Y así podrían recordarse muchos ejemplos. La Ley de Ingresos del gobierno federal incluye siempre un apartado denominado Miscelánea fiscal. En esencia se trata de añadidos a la ley para tapar los huecos que permiten a los contribuyentes evadir al fisco. Y eso se hace cada año, porque cada año los contadores encuentran modos para burlar la legislación, los cuales deben ser tapados con nuevas disposiciones. Y así nos vamos.

¿Por qué ocurre esto? Porque la gente percibe que a los grandes consorcios no se les acosa de la misma forma en el pago de impuestos.
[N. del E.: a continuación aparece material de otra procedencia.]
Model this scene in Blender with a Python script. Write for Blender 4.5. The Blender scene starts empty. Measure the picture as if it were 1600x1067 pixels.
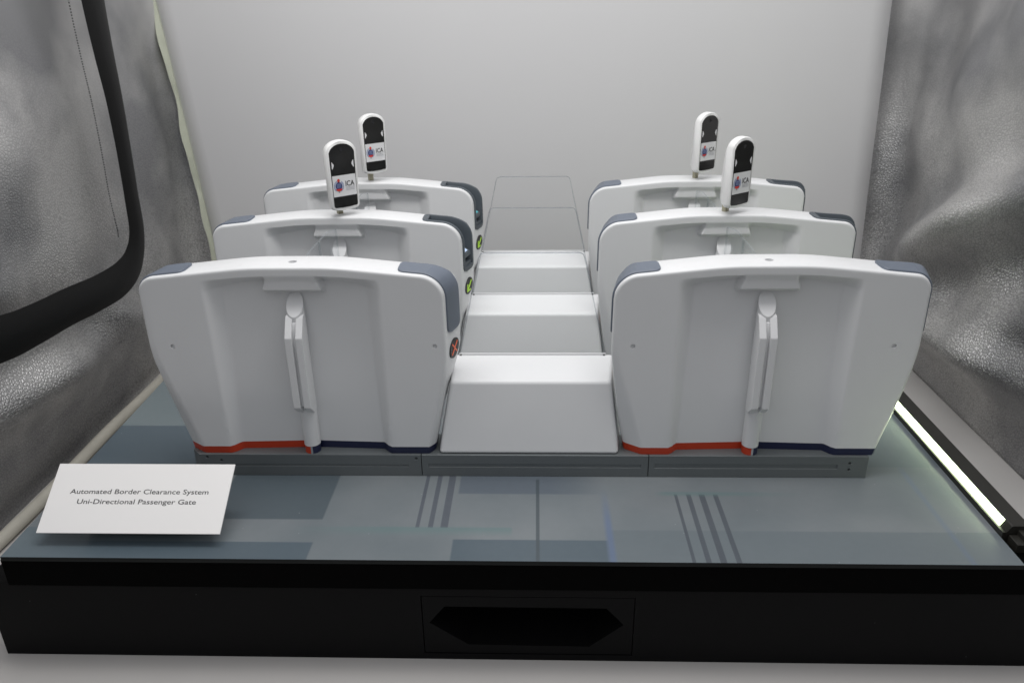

Incluso se les condonan o devuelven sumas millonarias por ese concepto. Y todo eso es producto de los arreglos institucionales que permiten a unos ventajas sobre otros.

Así, con Sor Juana podríamos preguntar: quien es más de culpar, aunque cualquiera mal haga: el que peca por la paga o el que paga por pecar.

Ese estado de cosas no sólo genera escasa cohesión social y múltiples conflictos, sino algo que es peor para los propios ciudadanos: los aleja de la política creándoles malestar y fastidio hacia todo lo que tenga que ver con los asuntos públicos.

El efecto lo resumió muy bien una amiga mía: "nada nos interesa y sólo nos dedicamos a crecer como hierbas".

Detengámonos por último en el tema de los acuerdos. La encuesta dice que la ciudadanía conserva rescoldos de intolerancia. Que se exige a los políticos acuerdos y cuando lo hacen cae sobre ellos la sospecha de que traicionaron sus principios. No es casual.

La experiencia ciudadana dice que cuando se ponen de acuerdo el único que pierde es el pueblo. Recuérdense al efecto las llamadas concertacesiones salinistas, cómo se negociaron gubernaturas a cambio de legitimar al régimen.

De todo lo anterior se sigue que lo que revela la encuesta no son los saldos de nuestra pretendida transición democrática; son, más bien, los saldos de una mascarada. De ahí la desesperanza.